AIM OF THE EXERCISE: Below is a listing; reproduce each line of it exactly.
········
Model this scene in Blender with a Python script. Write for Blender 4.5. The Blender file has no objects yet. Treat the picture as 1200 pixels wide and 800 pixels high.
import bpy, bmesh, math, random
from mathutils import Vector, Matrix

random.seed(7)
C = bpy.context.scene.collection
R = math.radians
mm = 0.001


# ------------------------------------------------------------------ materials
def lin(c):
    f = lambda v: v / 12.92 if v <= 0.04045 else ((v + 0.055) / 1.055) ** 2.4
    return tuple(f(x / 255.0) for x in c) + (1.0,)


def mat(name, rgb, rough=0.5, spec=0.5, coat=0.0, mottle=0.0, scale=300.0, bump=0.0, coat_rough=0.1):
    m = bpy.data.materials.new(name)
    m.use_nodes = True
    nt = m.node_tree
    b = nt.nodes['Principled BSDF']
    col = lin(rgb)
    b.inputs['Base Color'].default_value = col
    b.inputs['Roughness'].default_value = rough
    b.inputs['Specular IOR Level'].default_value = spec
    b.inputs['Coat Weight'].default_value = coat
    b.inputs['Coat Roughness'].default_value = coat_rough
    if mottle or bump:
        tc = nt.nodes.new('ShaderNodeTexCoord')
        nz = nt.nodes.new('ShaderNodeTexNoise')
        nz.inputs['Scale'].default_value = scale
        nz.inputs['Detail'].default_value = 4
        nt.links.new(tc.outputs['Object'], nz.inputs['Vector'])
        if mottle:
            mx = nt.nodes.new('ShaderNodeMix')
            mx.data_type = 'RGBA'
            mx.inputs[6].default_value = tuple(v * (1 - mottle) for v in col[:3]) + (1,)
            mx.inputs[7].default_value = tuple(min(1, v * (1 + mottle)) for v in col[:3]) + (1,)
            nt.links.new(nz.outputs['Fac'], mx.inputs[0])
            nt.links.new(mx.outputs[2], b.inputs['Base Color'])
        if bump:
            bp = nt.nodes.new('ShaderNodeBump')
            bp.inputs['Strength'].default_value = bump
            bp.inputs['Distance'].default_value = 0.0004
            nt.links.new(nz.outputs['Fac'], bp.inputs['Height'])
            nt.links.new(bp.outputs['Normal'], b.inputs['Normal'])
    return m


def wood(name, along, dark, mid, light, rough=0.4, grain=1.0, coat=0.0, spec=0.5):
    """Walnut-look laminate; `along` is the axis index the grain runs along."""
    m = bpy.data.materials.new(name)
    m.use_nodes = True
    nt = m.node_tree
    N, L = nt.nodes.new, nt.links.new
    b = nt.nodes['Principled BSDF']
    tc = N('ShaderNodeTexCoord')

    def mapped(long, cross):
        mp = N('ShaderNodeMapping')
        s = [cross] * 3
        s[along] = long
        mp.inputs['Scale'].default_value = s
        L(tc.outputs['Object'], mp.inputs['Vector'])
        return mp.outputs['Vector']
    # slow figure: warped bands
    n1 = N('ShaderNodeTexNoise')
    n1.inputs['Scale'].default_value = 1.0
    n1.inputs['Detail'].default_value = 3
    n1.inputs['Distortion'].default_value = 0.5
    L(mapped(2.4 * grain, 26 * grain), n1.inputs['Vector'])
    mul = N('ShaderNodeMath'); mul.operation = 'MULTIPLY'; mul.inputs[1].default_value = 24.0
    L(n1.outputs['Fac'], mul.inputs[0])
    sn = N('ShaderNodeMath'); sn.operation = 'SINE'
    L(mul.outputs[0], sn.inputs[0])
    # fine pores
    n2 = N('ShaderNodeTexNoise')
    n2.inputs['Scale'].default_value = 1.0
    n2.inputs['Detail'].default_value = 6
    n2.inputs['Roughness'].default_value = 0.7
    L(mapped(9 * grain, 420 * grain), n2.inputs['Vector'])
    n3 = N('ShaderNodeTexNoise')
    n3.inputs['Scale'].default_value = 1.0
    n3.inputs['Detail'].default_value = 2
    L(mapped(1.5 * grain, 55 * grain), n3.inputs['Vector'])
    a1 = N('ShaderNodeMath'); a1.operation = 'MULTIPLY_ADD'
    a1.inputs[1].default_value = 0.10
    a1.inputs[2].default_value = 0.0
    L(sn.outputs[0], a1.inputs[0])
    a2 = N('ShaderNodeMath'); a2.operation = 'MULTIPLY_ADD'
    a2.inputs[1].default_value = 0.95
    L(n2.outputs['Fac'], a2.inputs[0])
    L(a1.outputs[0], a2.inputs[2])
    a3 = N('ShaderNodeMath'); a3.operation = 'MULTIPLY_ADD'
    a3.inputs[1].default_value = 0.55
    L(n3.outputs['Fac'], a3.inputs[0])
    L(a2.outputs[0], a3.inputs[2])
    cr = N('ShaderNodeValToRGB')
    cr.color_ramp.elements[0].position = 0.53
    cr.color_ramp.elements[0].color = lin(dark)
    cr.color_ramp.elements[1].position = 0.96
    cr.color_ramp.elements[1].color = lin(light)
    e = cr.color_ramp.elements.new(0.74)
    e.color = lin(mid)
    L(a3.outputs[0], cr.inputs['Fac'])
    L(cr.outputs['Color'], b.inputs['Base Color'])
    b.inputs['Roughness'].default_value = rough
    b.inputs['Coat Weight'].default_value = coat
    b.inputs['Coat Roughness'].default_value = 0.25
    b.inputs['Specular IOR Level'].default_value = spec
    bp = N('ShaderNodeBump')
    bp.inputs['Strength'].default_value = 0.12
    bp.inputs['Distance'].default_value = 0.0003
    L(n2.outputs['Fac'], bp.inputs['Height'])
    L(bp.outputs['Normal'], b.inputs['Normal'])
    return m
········
SOLUTION FOR THIS EXERCISE:
Model this scene in Blender with a Python script. Write for Blender 4.5. The Blender file has no objects yet. Treat the picture as 1200 pixels wide and 800 pixels high.
import bpy, bmesh, math, random
from mathutils import Vector, Matrix

random.seed(7)
C = bpy.context.scene.collection
R = math.radians
mm = 0.001


# ------------------------------------------------------------------ materials
def lin(c):
    f = lambda v: v / 12.92 if v <= 0.04045 else ((v + 0.055) / 1.055) ** 2.4
    return tuple(f(x / 255.0) for x in c) + (1.0,)


def mat(name, rgb, rough=0.5, spec=0.5, coat=0.0, mottle=0.0, scale=300.0, bump=0.0, coat_rough=0.1):
    m = bpy.data.materials.new(name)
    m.use_nodes = True
    nt = m.node_tree
    b = nt.nodes['Principled BSDF']
    col = lin(rgb)
    b.inputs['Base Color'].default_value = col
    b.inputs['Roughness'].default_value = rough
    b.inputs['Specular IOR Level'].default_value = spec
    b.inputs['Coat Weight'].default_value = coat
    b.inputs['Coat Roughness'].default_value = coat_rough
    if mottle or bump:
        tc = nt.nodes.new('ShaderNodeTexCoord')
        nz = nt.nodes.new('ShaderNodeTexNoise')
        nz.inputs['Scale'].default_value = scale
        nz.inputs['Detail'].default_value = 4
        nt.links.new(tc.outputs['Object'], nz.inputs['Vector'])
        if mottle:
            mx = nt.nodes.new('ShaderNodeMix')
            mx.data_type = 'RGBA'
            mx.inputs[6].default_value = tuple(v * (1 - mottle) for v in col[:3]) + (1,)
            mx.inputs[7].default_value = tuple(min(1, v * (1 + mottle)) for v in col[:3]) + (1,)
            nt.links.new(nz.outputs['Fac'], mx.inputs[0])
            nt.links.new(mx.outputs[2], b.inputs['Base Color'])
        if bump:
            bp = nt.nodes.new('ShaderNodeBump')
            bp.inputs['Strength'].default_value = bump
            bp.inputs['Distance'].default_value = 0.0004
            nt.links.new(nz.outputs['Fac'], bp.inputs['Height'])
            nt.links.new(bp.outputs['Normal'], b.inputs['Normal'])
    return m


def wood(name, along, dark, mid, light, rough=0.4, grain=1.0, coat=0.0, spec=0.5):
    """Walnut-look laminate; `along` is the axis index the grain runs along."""
    m = bpy.data.materials.new(name)
    m.use_nodes = True
    nt = m.node_tree
    N, L = nt.nodes.new, nt.links.new
    b = nt.nodes['Principled BSDF']
    tc = N('ShaderNodeTexCoord')

    def mapped(long, cross):
        mp = N('ShaderNodeMapping')
        s = [cross] * 3
        s[along] = long
        mp.inputs['Scale'].default_value = s
        L(tc.outputs['Object'], mp.inputs['Vector'])
        return mp.outputs['Vector']
    # slow figure: warped bands
    n1 = N('ShaderNodeTexNoise')
    n1.inputs['Scale'].default_value = 1.0
    n1.inputs['Detail'].default_value = 3
    n1.inputs['Distortion'].default_value = 0.5
    L(mapped(2.4 * grain, 26 * grain), n1.inputs['Vector'])
    mul = N('ShaderNodeMath'); mul.operation = 'MULTIPLY'; mul.inputs[1].default_value = 24.0
    L(n1.outputs['Fac'], mul.inputs[0])
    sn = N('ShaderNodeMath'); sn.operation = 'SINE'
    L(mul.outputs[0], sn.inputs[0])
    # fine pores
    n2 = N('ShaderNodeTexNoise')
    n2.inputs['Scale'].default_value = 1.0
    n2.inputs['Detail'].default_value = 6
    n2.inputs['Roughness'].default_value = 0.7
    L(mapped(9 * grain, 420 * grain), n2.inputs['Vector'])
    n3 = N('ShaderNodeTexNoise')
    n3.inputs['Scale'].default_value = 1.0
    n3.inputs['Detail'].default_value = 2
    L(mapped(1.5 * grain, 55 * grain), n3.inputs['Vector'])
    a1 = N('ShaderNodeMath'); a1.operation = 'MULTIPLY_ADD'
    a1.inputs[1].default_value = 0.10
    a1.inputs[2].default_value = 0.0
    L(sn.outputs[0], a1.inputs[0])
    a2 = N('ShaderNodeMath'); a2.operation = 'MULTIPLY_ADD'
    a2.inputs[1].default_value = 0.95
    L(n2.outputs['Fac'], a2.inputs[0])
    L(a1.outputs[0], a2.inputs[2])
    a3 = N('ShaderNodeMath'); a3.operation = 'MULTIPLY_ADD'
    a3.inputs[1].default_value = 0.55
    L(n3.outputs['Fac'], a3.inputs[0])
    L(a2.outputs[0], a3.inputs[2])
    cr = N('ShaderNodeValToRGB')
    cr.color_ramp.elements[0].position = 0.53
    cr.color_ramp.elements[0].color = lin(dark)
    cr.color_ramp.elements[1].position = 0.96
    cr.color_ramp.elements[1].color = lin(light)
    e = cr.color_ramp.elements.new(0.74)
    e.color = lin(mid)
    L(a3.outputs[0], cr.inputs['Fac'])
    L(cr.outputs['Color'], b.inputs['Base Color'])
    b.inputs['Roughness'].default_value = rough
    b.inputs['Coat Weight'].default_value = coat
    b.inputs['Coat Roughness'].default_value = 0.25
    b.inputs['Specular IOR Level'].default_value = spec
    bp = N('ShaderNodeBump')
    bp.inputs['Strength'].default_value = 0.12
    bp.inputs['Distance'].default_value = 0.0003
    L(n2.outputs['Fac'], bp.inputs['Height'])
    L(bp.outputs['Normal'], b.inputs['Normal'])
    return m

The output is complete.